##### Exercise data

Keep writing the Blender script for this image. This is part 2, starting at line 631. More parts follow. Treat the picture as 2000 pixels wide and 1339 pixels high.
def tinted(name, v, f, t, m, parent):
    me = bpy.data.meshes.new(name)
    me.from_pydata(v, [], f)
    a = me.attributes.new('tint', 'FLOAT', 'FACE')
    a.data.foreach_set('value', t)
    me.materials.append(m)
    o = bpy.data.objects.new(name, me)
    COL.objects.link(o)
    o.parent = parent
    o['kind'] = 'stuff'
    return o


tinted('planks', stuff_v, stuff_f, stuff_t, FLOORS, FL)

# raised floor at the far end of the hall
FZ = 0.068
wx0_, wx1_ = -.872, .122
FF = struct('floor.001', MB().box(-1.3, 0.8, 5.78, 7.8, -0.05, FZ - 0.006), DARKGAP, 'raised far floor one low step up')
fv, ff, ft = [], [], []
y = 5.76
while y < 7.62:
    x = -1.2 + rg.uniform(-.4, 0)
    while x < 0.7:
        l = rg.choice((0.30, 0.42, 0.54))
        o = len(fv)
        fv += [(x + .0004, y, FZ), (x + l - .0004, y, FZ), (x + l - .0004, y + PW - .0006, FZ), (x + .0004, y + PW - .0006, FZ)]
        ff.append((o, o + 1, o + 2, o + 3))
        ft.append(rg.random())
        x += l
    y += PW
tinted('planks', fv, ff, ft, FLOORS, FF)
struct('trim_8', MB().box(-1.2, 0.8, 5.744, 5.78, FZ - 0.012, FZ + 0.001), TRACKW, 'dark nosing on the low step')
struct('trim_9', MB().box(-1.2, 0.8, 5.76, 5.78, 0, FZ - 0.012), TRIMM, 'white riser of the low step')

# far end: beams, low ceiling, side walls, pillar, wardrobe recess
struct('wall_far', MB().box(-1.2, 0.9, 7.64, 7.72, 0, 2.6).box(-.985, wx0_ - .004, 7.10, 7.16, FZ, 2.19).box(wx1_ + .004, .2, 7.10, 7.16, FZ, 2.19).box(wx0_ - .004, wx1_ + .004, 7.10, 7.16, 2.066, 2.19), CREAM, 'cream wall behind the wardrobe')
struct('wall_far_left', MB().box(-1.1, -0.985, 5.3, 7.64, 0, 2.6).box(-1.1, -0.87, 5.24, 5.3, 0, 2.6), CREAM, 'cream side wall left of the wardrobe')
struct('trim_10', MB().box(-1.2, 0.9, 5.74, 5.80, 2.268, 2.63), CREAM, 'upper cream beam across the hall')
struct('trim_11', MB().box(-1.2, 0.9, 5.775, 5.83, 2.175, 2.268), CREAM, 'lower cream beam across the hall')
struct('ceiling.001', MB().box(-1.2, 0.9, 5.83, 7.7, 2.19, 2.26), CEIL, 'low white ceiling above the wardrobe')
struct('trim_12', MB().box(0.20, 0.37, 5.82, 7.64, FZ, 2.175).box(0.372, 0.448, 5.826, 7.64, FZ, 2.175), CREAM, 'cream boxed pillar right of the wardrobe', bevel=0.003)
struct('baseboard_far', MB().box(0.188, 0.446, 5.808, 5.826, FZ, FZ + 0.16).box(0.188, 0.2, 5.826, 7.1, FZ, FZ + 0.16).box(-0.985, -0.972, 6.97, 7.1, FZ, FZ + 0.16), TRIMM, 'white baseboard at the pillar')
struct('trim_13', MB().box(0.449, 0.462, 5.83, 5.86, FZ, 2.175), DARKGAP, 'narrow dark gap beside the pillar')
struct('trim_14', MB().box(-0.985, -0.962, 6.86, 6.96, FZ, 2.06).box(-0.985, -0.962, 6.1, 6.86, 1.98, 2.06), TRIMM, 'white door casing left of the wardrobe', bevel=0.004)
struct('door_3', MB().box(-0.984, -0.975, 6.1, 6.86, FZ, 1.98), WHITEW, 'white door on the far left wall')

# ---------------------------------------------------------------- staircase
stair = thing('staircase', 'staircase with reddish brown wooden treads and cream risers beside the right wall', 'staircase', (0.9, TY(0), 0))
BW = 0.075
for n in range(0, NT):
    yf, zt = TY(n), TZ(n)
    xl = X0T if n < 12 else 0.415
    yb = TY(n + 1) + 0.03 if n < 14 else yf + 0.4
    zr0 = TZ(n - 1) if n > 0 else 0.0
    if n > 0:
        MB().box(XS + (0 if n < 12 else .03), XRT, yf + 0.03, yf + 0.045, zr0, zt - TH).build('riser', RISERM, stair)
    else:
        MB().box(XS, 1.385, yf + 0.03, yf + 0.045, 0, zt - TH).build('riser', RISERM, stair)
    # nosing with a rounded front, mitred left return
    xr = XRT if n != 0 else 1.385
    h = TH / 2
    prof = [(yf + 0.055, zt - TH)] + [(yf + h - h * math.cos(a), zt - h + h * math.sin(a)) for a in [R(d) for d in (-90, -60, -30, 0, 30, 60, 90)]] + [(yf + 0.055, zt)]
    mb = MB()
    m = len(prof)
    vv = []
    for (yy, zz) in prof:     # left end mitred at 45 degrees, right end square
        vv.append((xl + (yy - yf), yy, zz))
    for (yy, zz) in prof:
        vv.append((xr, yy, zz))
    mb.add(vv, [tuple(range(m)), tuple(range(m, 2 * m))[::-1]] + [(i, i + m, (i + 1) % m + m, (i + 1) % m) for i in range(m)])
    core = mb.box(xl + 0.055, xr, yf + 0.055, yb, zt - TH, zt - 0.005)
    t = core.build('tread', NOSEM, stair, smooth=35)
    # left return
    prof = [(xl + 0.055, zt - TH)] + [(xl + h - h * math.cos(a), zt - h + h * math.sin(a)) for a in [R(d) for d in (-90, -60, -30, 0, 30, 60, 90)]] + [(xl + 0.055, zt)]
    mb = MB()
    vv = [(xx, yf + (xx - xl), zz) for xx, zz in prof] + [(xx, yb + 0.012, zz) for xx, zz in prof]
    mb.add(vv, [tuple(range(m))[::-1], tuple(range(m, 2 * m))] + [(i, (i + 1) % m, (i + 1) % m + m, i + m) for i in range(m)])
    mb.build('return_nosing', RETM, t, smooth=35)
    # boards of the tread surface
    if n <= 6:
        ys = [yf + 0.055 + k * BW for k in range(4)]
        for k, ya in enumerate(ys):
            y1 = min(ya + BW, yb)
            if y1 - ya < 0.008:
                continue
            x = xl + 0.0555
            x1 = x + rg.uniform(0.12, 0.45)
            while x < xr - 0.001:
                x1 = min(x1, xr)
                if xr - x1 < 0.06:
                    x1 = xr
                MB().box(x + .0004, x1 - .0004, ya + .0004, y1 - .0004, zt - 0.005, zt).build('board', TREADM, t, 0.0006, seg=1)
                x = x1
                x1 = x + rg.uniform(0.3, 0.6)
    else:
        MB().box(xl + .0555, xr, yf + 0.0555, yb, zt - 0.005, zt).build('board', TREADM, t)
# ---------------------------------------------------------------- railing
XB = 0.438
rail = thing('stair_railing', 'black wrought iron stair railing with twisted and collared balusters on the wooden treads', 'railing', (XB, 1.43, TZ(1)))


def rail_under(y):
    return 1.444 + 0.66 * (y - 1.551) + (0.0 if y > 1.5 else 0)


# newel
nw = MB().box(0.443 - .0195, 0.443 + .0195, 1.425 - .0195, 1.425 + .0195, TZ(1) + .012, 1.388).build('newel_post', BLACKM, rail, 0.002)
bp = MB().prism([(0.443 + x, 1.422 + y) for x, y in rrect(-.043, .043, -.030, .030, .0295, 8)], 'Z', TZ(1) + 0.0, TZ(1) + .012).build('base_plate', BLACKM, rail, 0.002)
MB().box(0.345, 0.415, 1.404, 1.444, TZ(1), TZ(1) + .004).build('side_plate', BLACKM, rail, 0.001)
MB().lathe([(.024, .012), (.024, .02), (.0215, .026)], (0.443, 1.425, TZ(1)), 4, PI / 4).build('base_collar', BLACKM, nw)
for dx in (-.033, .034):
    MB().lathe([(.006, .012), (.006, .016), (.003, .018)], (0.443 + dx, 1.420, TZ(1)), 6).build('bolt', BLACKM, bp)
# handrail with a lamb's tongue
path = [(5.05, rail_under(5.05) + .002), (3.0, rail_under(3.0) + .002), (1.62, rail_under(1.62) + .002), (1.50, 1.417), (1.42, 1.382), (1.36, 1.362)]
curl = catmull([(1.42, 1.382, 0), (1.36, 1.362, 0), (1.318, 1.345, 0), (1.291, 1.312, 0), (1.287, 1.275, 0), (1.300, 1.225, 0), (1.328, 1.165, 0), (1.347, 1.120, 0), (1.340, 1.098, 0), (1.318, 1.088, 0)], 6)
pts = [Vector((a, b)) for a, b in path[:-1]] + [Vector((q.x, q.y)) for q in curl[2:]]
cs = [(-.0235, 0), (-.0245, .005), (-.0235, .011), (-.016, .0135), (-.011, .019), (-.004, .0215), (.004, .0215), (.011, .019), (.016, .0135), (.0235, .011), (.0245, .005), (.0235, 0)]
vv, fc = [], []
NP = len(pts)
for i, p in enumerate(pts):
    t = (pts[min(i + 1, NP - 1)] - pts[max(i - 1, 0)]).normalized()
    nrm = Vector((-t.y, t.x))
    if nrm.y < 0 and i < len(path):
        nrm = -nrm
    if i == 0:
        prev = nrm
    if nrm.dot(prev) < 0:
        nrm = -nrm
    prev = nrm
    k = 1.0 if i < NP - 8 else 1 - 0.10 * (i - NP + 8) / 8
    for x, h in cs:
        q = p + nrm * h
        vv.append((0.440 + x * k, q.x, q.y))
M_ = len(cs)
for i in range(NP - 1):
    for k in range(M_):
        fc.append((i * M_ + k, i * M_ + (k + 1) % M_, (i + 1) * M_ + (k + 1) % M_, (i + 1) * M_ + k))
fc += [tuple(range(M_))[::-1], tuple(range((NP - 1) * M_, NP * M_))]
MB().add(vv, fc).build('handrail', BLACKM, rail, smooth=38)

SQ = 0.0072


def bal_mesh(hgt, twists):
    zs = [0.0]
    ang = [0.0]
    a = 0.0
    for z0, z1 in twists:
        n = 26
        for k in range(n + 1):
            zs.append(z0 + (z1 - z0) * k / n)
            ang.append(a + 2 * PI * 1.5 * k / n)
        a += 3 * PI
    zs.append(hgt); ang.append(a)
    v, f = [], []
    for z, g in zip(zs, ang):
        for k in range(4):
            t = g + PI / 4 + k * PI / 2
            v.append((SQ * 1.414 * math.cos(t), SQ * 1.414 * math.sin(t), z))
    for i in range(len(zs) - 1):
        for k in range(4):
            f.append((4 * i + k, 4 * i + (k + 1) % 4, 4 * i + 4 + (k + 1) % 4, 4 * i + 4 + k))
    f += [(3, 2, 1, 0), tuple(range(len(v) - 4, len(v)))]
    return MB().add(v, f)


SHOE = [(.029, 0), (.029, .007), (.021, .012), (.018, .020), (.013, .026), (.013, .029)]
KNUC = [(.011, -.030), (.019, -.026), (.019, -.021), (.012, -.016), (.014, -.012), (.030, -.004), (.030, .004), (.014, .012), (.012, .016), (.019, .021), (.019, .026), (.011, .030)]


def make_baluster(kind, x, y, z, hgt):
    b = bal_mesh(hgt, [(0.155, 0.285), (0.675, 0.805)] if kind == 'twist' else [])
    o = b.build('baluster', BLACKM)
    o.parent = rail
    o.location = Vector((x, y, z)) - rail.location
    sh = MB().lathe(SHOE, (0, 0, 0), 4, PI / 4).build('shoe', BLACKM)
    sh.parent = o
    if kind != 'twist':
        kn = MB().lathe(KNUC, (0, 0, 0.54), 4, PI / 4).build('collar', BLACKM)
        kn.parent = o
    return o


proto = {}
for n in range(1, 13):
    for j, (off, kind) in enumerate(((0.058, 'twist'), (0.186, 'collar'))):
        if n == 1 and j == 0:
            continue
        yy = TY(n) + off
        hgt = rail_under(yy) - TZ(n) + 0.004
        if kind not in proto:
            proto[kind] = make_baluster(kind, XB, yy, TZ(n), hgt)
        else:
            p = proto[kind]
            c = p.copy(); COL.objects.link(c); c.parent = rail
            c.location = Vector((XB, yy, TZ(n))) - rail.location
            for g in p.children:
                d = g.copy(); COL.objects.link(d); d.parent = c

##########
##### Exercise data

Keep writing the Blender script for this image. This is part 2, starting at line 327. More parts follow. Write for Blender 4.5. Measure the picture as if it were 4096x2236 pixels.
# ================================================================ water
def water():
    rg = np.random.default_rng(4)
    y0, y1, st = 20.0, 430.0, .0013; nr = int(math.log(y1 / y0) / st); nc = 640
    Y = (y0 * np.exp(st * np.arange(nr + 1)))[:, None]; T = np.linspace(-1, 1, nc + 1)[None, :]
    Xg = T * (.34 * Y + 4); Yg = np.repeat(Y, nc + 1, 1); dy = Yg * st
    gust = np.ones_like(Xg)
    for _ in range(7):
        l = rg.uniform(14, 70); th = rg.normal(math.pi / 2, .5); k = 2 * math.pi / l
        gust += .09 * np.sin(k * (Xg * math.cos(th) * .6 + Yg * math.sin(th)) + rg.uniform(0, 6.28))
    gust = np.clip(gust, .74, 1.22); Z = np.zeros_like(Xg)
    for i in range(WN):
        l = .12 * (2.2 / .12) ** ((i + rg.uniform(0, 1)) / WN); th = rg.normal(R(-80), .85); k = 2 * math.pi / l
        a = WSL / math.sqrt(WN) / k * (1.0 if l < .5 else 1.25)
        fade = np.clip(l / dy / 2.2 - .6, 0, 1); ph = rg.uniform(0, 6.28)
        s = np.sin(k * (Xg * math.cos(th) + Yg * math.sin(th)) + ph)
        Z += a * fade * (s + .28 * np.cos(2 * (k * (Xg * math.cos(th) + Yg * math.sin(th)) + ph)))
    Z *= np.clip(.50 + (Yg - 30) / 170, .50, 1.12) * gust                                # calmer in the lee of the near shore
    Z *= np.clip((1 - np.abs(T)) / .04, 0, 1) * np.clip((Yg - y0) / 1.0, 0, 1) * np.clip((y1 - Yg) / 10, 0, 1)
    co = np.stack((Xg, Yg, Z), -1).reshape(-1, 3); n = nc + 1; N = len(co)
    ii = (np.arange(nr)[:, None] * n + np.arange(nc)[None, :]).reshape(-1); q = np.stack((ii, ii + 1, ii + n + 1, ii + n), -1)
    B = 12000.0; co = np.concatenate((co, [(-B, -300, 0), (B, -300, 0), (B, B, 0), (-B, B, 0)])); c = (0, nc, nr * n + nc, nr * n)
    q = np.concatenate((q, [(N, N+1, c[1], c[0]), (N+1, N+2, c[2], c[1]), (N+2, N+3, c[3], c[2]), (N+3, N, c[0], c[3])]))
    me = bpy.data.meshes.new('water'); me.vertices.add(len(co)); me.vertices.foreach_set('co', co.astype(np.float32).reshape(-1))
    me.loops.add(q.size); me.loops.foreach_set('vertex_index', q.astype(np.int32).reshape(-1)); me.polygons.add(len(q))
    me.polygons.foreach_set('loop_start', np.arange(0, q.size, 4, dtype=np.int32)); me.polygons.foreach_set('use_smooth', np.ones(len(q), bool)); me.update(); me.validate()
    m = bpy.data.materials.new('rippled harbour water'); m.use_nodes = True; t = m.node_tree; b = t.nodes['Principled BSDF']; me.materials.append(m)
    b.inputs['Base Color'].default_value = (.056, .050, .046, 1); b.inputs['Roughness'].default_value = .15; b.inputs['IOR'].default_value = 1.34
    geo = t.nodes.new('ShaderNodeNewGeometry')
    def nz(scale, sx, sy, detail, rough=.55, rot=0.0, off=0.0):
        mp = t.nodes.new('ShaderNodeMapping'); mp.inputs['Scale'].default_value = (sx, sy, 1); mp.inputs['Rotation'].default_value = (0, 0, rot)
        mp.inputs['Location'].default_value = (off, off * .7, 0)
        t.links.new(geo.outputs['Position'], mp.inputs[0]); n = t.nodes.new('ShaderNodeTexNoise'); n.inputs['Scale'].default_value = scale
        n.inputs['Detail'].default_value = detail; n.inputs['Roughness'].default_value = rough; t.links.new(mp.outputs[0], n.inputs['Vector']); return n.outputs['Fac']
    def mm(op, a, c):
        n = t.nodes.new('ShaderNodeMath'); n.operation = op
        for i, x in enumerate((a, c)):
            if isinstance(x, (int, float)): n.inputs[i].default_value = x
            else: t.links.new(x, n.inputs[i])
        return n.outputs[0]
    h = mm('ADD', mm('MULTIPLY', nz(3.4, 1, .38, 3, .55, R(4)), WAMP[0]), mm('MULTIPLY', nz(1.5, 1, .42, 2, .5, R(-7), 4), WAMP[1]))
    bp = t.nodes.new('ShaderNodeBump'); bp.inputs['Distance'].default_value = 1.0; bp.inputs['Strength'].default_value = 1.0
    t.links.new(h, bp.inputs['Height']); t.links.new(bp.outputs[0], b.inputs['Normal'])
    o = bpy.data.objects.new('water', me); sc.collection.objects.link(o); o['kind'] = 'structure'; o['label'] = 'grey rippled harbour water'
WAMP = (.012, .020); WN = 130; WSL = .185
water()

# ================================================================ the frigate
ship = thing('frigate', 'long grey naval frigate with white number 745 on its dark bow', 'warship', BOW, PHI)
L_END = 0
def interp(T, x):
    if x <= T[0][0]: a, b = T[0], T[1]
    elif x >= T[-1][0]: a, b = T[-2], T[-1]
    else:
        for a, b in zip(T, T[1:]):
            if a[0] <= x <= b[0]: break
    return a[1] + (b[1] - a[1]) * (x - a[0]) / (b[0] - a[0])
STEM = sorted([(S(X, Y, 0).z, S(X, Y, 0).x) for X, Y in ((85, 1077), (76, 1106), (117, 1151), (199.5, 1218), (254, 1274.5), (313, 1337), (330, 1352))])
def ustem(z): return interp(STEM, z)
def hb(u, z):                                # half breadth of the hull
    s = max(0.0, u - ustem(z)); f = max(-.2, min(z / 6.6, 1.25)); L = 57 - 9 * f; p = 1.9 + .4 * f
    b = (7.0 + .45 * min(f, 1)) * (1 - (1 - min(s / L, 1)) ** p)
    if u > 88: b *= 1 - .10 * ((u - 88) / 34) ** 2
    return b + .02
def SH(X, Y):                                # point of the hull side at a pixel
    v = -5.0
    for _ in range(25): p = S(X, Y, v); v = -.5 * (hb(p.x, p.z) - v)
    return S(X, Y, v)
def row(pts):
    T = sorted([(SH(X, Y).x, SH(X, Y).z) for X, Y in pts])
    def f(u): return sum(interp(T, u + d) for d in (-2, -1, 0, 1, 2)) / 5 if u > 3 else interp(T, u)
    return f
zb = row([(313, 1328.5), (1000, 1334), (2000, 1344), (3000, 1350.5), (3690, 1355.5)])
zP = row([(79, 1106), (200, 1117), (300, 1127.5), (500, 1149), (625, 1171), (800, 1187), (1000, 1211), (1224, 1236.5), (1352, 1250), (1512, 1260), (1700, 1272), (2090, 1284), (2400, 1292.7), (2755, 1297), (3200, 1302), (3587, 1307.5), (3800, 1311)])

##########

▶ Goal
Keep both end lines and retype everything in the records above from the line containing "1339 pixels high." through the line containing "struct('trim_9', MB().box(-1.2, 0.8, 5.76, 5.78, 0, FZ", exactly, with nothing else.

▶ Written solution
Keep writing the Blender script for this image. This is part 2, starting at line 631. More parts follow. Treat the picture as 2000 pixels wide and 1339 pixels high.
def tinted(name, v, f, t, m, parent):
    me = bpy.data.meshes.new(name)
    me.from_pydata(v, [], f)
    a = me.attributes.new('tint', 'FLOAT', 'FACE')
    a.data.foreach_set('value', t)
    me.materials.append(m)
    o = bpy.data.objects.new(name, me)
    COL.objects.link(o)
    o.parent = parent
    o['kind'] = 'stuff'
    return o


tinted('planks', stuff_v, stuff_f, stuff_t, FLOORS, FL)

# raised floor at the far end of the hall
FZ = 0.068
wx0_, wx1_ = -.872, .122
FF = struct('floor.001', MB().box(-1.3, 0.8, 5.78, 7.8, -0.05, FZ - 0.006), DARKGAP, 'raised far floor one low step up')
fv, ff, ft = [], [], []
y = 5.76
while y < 7.62:
    x = -1.2 + rg.uniform(-.4, 0)
    while x < 0.7:
        l = rg.choice((0.30, 0.42, 0.54))
        o = len(fv)
        fv += [(x + .0004, y, FZ), (x + l - .0004, y, FZ), (x + l - .0004, y + PW - .0006, FZ), (x + .0004, y + PW - .0006, FZ)]
        ff.append((o, o + 1, o + 2, o + 3))
        ft.append(rg.random())
        x += l
    y += PW
tinted('planks', fv, ff, ft, FLOORS, FF)
struct('trim_8', MB().box(-1.2, 0.8, 5.744, 5.78, FZ - 0.012, FZ + 0.001), TRACKW, 'dark nosing on the low step')
struct('trim_9', MB().box(-1.2, 0.8, 5.76, 5.78, 0, FZ - 0.012), TRIMM, 'white riser of the low step')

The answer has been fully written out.